Gloria : Que dire de plus si ce n’est citer cette phrase d’Einstein : « Vous avez perdu. Mais désormais rien ne sera plus comme auparavant car vous avez montré aux capitalistes que vous pouviez vous passez d’eux. »
CdO : Est-ce qu’on peut parler du texte de Juan Gil ?
Gloria : Juan Ceron Gonzalez est entré en contact avec moi après la lecture de la première édition du livre, m’apprenant qu’il était lui aussi à Puigcerda avec mon père. Il m’a transmis un document de Juan Gil qui explique le fonctionnement des collectivités libertaires dans cette partie de la Catalogne, avant que les communistes ne viennent les détruire… Ce document est inclus dans la dernière édition.

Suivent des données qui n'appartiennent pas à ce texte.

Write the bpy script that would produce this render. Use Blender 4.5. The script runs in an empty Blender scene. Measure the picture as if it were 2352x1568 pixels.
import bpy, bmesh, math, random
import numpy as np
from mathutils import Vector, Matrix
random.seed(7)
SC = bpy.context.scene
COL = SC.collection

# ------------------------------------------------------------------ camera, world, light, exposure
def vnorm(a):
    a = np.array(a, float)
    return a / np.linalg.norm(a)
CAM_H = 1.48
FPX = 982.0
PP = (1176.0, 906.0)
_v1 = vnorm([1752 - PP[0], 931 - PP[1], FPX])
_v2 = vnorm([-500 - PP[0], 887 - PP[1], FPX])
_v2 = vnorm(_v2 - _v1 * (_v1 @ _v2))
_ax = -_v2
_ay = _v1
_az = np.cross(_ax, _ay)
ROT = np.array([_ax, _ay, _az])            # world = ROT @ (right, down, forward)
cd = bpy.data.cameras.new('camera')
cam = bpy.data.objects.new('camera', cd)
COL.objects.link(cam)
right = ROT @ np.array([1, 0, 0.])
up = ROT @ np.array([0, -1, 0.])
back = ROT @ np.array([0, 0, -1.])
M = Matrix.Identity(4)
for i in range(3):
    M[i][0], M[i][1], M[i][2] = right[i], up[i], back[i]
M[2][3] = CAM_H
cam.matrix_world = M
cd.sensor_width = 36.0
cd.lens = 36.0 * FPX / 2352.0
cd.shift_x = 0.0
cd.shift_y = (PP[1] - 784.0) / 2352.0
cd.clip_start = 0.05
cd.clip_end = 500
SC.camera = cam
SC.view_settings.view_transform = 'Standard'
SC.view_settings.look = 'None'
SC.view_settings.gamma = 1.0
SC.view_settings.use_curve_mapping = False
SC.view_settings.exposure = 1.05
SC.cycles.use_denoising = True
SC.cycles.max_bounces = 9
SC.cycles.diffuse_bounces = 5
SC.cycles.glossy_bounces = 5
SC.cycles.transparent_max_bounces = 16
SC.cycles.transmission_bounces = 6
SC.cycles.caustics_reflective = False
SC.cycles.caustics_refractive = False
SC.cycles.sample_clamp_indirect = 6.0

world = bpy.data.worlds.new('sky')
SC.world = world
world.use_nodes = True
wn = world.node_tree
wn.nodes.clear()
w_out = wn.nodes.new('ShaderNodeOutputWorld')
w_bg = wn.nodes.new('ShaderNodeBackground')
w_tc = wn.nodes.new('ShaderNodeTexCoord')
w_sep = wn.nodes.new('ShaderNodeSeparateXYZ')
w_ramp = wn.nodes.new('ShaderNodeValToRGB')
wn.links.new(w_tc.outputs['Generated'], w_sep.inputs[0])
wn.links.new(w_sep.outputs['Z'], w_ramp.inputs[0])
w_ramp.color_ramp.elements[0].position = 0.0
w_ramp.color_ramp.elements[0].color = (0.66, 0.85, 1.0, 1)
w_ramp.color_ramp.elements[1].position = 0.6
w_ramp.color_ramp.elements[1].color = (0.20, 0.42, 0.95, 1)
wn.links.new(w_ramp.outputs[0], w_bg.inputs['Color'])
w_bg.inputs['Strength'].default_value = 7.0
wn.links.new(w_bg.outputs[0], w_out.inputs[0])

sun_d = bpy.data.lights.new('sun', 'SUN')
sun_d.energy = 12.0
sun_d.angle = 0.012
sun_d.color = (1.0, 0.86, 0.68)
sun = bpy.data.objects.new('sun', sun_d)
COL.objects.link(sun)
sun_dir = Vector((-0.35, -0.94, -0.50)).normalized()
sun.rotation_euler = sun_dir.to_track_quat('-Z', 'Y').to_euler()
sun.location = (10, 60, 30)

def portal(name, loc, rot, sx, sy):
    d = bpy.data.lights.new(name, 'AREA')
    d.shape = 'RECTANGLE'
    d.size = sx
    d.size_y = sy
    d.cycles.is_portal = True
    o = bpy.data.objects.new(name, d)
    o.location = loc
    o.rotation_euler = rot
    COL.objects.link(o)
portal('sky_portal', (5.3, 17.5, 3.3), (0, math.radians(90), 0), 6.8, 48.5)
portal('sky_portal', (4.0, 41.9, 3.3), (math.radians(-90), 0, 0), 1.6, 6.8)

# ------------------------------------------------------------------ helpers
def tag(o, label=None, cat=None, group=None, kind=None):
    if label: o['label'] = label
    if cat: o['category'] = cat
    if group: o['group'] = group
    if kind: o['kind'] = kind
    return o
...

CdO : Il avait de la haine contre les communistes ou de la rancœur ?
Gloria : Avec les fascistes, les choses étaient claires, ils étaient les ennemis. Mais avec les communistes, ce n’était pas la même chose. Il en voulait beaucoup aux hommes de Staline que les libertaires avaient trouvés en face d’eux au lieu d’être à leurs côtés. Dans La Pravda d’octobre 1936 a paru un article où il était dit que « les choses se passeraient en Espagne comme en Russie et que les anarchistes y seraient éliminés de la même manière ».
CdO : Ton père n’a pas vu le livre terminé…
Gloria : Non, il est mort avant ; et j’ai failli en abandonner la traduction. C’est Gimenez, qui vivait dans l’Ariège, qui m’en a dissuadé et encouragé à continuer la traduction et la mise en forme.
CdO : Le travail et l’entraide ?…
Gloria : Pour mon père, la solution à tous nos problèmes passe par le partage du travail, la solidarité et l’entraide.
CdO : Que faut-il faire pour que les acquis sociaux obtenus de haute lutte par nos anciens ne soient pas perdus ?
Gloria : Je dirais qu’il faut s’inspirer de leur façon de lutter. Ne pas accepter que l’on « détricote » nos pauvres avantages. Les manifs ne suffisent pas, on l’a vu : deux ou trois millions de gens dans la rue n’empêchent pas les multinationales de licencier des milliers de salariés, de délocaliser tranquillement. La mondialisation se fait à notre détriment ; nous ne devons pas l’accepter.